═════ INPUT RECORDS

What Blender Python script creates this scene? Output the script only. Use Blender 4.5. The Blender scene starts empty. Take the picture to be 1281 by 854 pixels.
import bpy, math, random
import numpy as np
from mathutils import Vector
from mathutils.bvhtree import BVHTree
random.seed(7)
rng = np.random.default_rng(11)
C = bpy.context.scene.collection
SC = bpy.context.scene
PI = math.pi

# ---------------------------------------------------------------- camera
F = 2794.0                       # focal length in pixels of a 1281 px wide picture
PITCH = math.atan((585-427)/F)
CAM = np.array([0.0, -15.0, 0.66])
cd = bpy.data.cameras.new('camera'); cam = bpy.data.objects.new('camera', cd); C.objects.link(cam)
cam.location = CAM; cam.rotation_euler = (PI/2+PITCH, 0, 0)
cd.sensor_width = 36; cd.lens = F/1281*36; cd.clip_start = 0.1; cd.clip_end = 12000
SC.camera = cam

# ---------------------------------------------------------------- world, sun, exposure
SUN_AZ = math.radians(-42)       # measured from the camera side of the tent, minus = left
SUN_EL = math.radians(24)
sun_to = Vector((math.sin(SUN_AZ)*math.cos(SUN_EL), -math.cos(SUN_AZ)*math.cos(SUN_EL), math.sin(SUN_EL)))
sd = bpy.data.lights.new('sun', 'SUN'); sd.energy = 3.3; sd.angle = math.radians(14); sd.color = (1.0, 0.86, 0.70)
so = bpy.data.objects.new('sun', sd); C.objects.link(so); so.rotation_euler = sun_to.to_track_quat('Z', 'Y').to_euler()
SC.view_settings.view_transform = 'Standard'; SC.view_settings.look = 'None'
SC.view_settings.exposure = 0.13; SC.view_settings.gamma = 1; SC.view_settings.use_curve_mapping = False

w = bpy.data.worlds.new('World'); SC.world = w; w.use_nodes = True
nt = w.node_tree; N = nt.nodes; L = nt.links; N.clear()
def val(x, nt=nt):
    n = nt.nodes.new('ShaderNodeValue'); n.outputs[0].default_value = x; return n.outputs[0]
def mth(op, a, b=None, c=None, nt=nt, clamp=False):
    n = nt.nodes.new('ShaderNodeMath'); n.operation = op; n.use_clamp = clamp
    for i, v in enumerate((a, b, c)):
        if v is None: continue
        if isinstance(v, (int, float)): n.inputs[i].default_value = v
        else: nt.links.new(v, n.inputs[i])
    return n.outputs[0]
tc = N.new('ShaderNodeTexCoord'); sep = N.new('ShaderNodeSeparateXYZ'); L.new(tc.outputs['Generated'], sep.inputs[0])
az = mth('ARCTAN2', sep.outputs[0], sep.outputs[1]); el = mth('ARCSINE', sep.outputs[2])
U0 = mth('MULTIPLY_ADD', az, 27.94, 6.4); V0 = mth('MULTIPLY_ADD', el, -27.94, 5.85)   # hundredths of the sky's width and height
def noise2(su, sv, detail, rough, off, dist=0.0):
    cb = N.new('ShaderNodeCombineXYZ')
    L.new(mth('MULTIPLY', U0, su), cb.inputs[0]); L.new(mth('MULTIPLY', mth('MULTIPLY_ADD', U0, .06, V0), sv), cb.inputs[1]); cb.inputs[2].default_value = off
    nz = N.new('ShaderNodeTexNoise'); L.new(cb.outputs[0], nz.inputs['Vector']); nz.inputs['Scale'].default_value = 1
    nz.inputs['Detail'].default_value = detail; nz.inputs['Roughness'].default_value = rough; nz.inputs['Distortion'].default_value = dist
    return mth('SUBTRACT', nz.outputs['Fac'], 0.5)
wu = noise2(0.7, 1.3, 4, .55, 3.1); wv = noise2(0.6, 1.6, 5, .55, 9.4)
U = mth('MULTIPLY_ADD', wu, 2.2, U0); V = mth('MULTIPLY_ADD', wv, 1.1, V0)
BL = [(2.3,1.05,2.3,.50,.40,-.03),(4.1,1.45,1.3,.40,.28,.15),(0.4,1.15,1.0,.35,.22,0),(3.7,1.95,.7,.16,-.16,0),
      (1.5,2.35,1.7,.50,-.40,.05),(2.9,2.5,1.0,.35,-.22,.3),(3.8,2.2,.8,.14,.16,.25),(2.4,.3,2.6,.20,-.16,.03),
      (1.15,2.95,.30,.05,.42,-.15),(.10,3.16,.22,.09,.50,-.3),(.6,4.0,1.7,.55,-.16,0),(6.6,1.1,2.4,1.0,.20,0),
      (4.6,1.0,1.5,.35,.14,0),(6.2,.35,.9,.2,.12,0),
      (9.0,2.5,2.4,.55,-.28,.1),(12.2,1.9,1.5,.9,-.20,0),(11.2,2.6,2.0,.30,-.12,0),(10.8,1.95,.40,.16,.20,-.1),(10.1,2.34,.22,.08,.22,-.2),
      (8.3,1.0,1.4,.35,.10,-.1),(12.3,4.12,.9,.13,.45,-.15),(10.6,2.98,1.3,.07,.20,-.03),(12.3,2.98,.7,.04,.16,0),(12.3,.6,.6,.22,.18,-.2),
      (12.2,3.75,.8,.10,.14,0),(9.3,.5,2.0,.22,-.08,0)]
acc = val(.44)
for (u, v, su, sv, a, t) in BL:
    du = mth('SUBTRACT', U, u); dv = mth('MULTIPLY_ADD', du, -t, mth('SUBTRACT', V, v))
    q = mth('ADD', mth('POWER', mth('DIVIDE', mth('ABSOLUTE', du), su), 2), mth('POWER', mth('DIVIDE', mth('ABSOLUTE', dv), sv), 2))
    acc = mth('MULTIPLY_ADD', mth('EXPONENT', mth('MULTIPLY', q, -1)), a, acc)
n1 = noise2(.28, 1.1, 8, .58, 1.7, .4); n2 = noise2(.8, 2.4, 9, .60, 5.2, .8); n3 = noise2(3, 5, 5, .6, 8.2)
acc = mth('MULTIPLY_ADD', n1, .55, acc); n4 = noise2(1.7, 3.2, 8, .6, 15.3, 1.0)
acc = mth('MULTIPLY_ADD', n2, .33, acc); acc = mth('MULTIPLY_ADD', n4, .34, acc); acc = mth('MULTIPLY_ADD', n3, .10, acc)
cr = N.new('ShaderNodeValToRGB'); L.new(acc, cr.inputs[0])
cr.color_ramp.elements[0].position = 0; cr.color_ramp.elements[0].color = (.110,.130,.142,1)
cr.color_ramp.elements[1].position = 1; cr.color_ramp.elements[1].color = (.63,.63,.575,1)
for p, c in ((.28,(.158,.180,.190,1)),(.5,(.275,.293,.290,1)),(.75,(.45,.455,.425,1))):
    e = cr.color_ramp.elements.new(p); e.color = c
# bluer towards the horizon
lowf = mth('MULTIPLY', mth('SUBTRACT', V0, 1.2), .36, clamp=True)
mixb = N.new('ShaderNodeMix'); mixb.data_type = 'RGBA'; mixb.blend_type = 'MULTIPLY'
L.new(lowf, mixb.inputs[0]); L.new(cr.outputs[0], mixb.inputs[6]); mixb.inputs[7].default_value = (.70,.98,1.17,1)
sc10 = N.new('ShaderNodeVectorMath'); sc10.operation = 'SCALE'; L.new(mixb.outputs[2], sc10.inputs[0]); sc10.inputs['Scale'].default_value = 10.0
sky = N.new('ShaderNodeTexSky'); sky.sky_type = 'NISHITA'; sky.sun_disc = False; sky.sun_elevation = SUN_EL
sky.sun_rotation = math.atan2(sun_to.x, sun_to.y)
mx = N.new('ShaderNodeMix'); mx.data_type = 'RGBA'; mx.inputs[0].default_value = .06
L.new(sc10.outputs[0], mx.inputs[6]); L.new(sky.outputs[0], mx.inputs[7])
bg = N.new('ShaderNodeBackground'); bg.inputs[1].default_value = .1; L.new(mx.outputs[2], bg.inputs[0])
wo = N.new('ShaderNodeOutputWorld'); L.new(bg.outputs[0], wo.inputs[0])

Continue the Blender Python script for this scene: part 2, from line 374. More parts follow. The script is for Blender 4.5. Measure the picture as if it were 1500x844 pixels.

══════════

REQUIREMENT: Begin with the first line of the data above and, please, print each line exactly until you have printed the line containing "SC.view_settings.exposure = 0.13;"; print nothing else.

FULL SOLUTION:
What Blender Python script creates this scene? Output the script only. Use Blender 4.5. The Blender scene starts empty. Take the picture to be 1281 by 854 pixels.
import bpy, math, random
import numpy as np
from mathutils import Vector
from mathutils.bvhtree import BVHTree
random.seed(7)
rng = np.random.default_rng(11)
C = bpy.context.scene.collection
SC = bpy.context.scene
PI = math.pi

# ---------------------------------------------------------------- camera
F = 2794.0                       # focal length in pixels of a 1281 px wide picture
PITCH = math.atan((585-427)/F)
CAM = np.array([0.0, -15.0, 0.66])
cd = bpy.data.cameras.new('camera'); cam = bpy.data.objects.new('camera', cd); C.objects.link(cam)
cam.location = CAM; cam.rotation_euler = (PI/2+PITCH, 0, 0)
cd.sensor_width = 36; cd.lens = F/1281*36; cd.clip_start = 0.1; cd.clip_end = 12000
SC.camera = cam

# ---------------------------------------------------------------- world, sun, exposure
SUN_AZ = math.radians(-42)       # measured from the camera side of the tent, minus = left
SUN_EL = math.radians(24)
sun_to = Vector((math.sin(SUN_AZ)*math.cos(SUN_EL), -math.cos(SUN_AZ)*math.cos(SUN_EL), math.sin(SUN_EL)))
sd = bpy.data.lights.new('sun', 'SUN'); sd.energy = 3.3; sd.angle = math.radians(14); sd.color = (1.0, 0.86, 0.70)
so = bpy.data.objects.new('sun', sd); C.objects.link(so); so.rotation_euler = sun_to.to_track_quat('Z', 'Y').to_euler()
SC.view_settings.view_transform = 'Standard'; SC.view_settings.look = 'None'
SC.view_settings.exposure = 0.13; SC.view_settings.gamma = 1; SC.view_settings.use_curve_mapping = False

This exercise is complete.